Rated: ?

Very few things in film are more mysterious than the Motion Picture Association of America (MPAA).

The MPAA is the entity that decides movie ratings – not how good a movie is, but how good it is that children see the film.

The mystery is in the plethora of rules and regulations used to determine whether a movie receives a G, PG, PG-13, R or NC-17 rating. Debate over ratings occurs within the MPAA and even in theaters when audiences watch films and voice criticism if a film is judged too harshly or loosely.

However, there is a method – albeit a very intricate and complicated one – to the madness. Understanding the madness can help audiences use the MPAA method for deciding which movies children should watch.

In the beginning:

The Hays Code

In the early days the MPAA (originally called the Motion Picture Production Code) was generally known as the Hays Code, named after its first president, Will Hays. It was originally established as a way for the film industry to censor itself to avoid being censored by the government. If you think the MPAA is strict, think again, the Hays Code was a pass/fail system. Either the film received a stamp of approval for all audiences or it didn’t. Here’s why the code was so strict, all films had to be G-rated. No violence, no “lustful” kissing, and no “suggestive” language or actions; if a film did contain such content it would be cut by the director or the censors would do it.

So, when you watch movies from 1940s and wonder why the death scenes are so bloodless and over-dramatic and why characters use euphemisms to talk about suggestive material, it’s not because they wanted to – although in some cases it makes for snappy dialogue – it’s because they had to.

The code-breakers

As American society changed in the 1960s, so did film. Audiences were more receptive to less child-friendly material. Also, directors were constantly pushing the envelope of what was acceptable, sneaking things through, even blatantly breaking the rules to avoid compromising their art to appease some stuffed-shirt censor.

This culminated in 1966, when Michelangelo Antonioni released his film “Blow Up,” which contained nudity. The film did not receive the Production Code seal of approval but theaters showed it anyway, despite an agreement not to show any film without the code’s approval.

This was essentially the nail in the coffin for the Hays Code. If theaters would show films without the code’s OK, then the entire system could be bypassed and therefore was pointless and ineffective.

The birth of the rating system

In 1968, MPAA Chairman Jack Valenti knew he had to come up with another system or else films would be subject to government censorship. Instead of a simple “approve” or “disapprove” rating, he decided to create a system that would give warnings to parents about specific content in the film to help inform family decisions.

The MPAA rating system was born. Studios agreed to submit their film to the MPAA for review and the National Association of Theater Owners (now the Independent Film and Television Alliance) agreed to enforce the system by asking for identification for R-rated films and refusing admission to unaccompanied children. Later, retailers and video store owners agreed to similar sets of regulations.

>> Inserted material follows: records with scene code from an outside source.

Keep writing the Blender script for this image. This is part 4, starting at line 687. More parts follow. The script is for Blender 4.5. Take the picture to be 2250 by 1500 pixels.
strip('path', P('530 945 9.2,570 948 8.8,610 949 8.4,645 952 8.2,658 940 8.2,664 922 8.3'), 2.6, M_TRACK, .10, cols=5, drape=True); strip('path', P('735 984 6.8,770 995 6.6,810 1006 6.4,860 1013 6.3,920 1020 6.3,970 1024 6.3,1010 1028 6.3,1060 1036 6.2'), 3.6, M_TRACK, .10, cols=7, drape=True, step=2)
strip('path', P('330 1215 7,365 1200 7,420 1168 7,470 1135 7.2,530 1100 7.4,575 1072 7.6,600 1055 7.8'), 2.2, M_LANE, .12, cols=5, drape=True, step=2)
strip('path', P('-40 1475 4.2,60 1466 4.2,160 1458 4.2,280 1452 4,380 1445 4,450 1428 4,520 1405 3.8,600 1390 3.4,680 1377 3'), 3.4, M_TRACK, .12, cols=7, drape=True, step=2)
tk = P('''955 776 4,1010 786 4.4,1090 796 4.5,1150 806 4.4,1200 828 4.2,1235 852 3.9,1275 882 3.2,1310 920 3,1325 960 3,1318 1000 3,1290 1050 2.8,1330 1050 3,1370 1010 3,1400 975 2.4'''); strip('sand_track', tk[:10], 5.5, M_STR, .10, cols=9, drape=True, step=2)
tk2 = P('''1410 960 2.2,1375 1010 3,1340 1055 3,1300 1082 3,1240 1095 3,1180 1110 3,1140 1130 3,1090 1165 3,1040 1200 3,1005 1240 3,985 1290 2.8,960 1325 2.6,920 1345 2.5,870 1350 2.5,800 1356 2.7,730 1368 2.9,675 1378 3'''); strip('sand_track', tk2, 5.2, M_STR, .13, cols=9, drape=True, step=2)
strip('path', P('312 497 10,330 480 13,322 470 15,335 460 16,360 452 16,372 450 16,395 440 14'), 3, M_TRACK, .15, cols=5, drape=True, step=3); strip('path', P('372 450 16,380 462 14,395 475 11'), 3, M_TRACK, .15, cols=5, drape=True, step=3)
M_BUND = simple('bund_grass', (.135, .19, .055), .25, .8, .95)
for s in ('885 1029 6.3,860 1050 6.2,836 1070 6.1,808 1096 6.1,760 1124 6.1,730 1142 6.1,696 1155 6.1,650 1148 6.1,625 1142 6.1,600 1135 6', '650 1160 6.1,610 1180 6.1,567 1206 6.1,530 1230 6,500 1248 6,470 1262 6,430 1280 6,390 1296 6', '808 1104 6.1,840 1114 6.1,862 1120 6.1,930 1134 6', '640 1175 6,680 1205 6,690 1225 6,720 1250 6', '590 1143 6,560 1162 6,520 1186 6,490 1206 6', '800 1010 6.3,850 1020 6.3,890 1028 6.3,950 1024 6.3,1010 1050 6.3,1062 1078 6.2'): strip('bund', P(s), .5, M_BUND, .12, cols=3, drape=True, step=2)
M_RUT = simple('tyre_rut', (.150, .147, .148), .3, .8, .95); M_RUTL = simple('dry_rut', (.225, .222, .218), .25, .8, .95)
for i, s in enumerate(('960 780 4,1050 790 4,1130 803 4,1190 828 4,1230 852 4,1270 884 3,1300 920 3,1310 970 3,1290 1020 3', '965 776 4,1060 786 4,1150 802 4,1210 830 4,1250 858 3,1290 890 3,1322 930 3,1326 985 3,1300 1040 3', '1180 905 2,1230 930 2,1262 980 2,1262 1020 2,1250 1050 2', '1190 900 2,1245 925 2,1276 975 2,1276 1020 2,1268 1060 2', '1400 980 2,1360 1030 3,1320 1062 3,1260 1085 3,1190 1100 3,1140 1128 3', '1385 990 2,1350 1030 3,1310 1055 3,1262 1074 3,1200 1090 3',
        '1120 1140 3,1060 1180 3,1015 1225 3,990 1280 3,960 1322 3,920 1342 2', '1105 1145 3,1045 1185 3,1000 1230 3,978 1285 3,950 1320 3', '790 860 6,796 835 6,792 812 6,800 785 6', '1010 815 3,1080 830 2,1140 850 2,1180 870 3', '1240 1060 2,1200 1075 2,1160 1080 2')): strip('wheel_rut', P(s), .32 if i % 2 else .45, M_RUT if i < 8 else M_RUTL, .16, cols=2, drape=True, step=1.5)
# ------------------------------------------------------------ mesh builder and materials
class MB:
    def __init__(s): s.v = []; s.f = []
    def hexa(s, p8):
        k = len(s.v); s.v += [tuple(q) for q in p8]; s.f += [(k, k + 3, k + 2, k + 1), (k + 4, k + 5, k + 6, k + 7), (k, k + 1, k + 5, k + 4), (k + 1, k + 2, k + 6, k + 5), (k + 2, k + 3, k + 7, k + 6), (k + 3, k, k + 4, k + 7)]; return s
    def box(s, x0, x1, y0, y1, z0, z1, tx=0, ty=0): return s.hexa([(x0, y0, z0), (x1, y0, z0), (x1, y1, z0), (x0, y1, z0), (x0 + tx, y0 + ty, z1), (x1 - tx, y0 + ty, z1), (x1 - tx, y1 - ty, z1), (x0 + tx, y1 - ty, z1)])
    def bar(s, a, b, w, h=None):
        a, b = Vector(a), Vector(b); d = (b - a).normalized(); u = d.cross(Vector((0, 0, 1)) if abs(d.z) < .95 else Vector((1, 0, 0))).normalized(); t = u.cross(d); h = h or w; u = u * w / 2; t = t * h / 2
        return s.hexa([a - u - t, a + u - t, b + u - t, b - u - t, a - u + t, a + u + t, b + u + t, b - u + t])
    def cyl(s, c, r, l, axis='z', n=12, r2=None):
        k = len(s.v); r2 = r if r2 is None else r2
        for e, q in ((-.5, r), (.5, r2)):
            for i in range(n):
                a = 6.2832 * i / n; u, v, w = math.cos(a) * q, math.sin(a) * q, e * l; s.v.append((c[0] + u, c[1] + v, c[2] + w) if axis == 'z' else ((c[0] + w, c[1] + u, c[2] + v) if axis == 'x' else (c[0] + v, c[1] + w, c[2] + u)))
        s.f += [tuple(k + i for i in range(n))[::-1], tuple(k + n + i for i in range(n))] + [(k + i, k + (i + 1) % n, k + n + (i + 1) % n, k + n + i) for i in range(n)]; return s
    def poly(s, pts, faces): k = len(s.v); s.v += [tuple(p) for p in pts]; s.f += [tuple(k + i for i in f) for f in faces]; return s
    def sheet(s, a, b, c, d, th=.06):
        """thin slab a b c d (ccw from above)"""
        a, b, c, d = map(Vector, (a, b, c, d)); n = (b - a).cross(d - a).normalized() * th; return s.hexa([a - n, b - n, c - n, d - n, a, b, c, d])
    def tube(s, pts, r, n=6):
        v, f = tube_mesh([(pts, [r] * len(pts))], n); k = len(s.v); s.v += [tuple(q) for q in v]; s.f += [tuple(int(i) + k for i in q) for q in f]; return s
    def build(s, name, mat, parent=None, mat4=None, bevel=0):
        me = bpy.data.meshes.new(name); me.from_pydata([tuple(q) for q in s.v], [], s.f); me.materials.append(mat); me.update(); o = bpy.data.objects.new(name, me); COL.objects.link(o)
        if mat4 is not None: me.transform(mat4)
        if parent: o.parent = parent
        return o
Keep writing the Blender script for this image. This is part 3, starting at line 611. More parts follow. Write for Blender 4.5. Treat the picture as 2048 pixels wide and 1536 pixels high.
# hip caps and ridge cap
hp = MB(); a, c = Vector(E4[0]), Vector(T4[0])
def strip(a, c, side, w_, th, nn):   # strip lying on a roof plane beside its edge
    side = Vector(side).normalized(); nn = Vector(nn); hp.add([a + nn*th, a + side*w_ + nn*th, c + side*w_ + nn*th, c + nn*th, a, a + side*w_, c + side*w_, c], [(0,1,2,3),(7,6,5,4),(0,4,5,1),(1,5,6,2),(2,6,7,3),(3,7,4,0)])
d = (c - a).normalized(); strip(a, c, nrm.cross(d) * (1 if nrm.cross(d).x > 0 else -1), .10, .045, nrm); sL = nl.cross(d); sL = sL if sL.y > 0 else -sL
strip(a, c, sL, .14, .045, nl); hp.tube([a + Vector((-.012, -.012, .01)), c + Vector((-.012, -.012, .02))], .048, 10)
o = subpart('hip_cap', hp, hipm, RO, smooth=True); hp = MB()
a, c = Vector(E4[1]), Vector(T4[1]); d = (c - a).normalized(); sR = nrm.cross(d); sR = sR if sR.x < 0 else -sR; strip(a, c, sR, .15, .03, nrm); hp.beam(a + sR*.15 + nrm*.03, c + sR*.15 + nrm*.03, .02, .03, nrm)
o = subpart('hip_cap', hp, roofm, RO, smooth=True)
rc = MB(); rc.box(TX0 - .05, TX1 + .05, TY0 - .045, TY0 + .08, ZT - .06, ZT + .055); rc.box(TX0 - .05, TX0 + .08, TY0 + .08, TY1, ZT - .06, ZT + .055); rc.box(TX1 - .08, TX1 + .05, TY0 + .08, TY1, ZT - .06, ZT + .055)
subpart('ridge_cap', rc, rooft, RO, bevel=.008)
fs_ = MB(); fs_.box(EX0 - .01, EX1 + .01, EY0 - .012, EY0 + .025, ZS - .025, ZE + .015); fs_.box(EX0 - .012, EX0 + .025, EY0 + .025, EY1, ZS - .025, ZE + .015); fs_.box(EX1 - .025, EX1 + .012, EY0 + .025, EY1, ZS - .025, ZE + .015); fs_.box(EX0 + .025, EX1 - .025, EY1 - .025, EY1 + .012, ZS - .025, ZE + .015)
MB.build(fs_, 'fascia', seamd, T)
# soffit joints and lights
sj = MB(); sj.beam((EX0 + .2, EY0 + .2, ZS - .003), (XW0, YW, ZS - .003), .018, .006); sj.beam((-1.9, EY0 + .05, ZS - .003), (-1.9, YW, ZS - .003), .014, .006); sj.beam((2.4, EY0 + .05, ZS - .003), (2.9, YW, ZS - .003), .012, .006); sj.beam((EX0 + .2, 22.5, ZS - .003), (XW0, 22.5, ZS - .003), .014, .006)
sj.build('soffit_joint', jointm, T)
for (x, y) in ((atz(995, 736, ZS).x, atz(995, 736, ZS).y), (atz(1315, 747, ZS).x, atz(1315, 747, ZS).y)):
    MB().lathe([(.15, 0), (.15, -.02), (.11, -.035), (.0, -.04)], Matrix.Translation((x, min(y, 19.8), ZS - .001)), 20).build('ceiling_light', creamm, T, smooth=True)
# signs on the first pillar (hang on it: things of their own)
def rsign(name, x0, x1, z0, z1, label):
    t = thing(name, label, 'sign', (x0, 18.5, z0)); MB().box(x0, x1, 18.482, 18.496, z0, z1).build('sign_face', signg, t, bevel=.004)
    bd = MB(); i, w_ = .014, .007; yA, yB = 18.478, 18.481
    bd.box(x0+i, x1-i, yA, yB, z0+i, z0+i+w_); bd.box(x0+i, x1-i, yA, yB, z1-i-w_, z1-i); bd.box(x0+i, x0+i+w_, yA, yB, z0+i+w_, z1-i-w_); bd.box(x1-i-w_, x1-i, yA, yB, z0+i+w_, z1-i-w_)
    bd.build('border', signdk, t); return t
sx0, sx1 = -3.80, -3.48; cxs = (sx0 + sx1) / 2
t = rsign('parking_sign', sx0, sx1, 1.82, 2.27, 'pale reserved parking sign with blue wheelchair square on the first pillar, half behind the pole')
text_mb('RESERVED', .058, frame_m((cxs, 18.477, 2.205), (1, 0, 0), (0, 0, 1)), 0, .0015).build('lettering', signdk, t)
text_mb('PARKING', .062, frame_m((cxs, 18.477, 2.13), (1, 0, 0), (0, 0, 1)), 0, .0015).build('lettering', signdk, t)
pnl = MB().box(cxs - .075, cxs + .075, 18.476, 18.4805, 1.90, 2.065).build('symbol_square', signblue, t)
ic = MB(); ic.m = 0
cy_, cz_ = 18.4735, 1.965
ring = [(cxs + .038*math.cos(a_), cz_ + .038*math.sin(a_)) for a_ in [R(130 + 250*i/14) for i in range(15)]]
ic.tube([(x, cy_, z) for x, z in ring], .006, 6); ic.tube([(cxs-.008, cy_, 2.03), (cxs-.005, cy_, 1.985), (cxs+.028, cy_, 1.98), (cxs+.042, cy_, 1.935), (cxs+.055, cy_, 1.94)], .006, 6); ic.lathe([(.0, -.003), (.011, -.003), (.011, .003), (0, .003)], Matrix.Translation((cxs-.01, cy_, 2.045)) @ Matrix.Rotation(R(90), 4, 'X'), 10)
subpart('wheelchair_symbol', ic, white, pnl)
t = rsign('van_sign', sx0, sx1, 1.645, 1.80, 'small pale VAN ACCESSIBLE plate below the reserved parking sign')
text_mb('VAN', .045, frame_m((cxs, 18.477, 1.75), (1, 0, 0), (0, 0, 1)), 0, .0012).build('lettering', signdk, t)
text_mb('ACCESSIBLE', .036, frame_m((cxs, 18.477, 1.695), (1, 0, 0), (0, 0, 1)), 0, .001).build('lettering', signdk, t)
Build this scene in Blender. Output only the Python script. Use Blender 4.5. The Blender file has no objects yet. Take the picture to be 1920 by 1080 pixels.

The ratings system expands

The original rating system was G, M (now PG), R and X (now NC-17). It soon became apparent that there was too broad a gap between PG and R. This came to a head with the release of “Indiana Jones and the Temple of Doom,” which contains scenes that were deemed too tense for children. This led to the creation of PG-13. “The Flamingo Kid,” released in 1984, was the first film to receive the new PG-13 rating.

In 1990, rating descriptors were attached to film to explain why it received the rating it did. For example, a film will be given a PG-13 rating for mild language and violence.

Also in 1990, the X rating became associated more with pornographic “adult films” than films with adult content, like the rating originally intended. Because the ratings weren’t trademarked, the MPAA couldn’t prevent its use for other types of ratings so they changed X to NC-17.

The MPAA board is not a bunch of film executives or studio heads. It is made up of parents who reflect America’s changing concerns over what kids watch. The rating system exists solely for the purpose of helping parents determine if a film is suitable for their kids, but that’s not to say adults don’t find it useful.

Disclaimer: Other things to consider

There are no laws that say a film has to receive a rating, which means that some films are Not Rated (NR) or Unrated (UR). There are many reasons a film may have no rating. It could be an independent film that chose to bypass the MPAA.

Sometimes filmmakers don’t want their film rated because of its graphic content. Some of these films are re-released with an “uncut” version where scenes chopped to appease the MPAA or theaters are now included.

With the rise of streaming, many films to go straight to a streaming service without receiving a rating.

If a film doesn’t have a rating, it does not mean that the film is obscene and it doesn’t mean the film is G rated. It just means that the MPAA has not seen it to give it a rating.

Also, keep in mind that if you like to watch old classics, films that earned a PG rating could be classified as PG-13 today, a rating that didn’t exist when they were released. The website www.commonsensemedia.org is a great resource to search for age-appropriate reviews of movies, apps and games.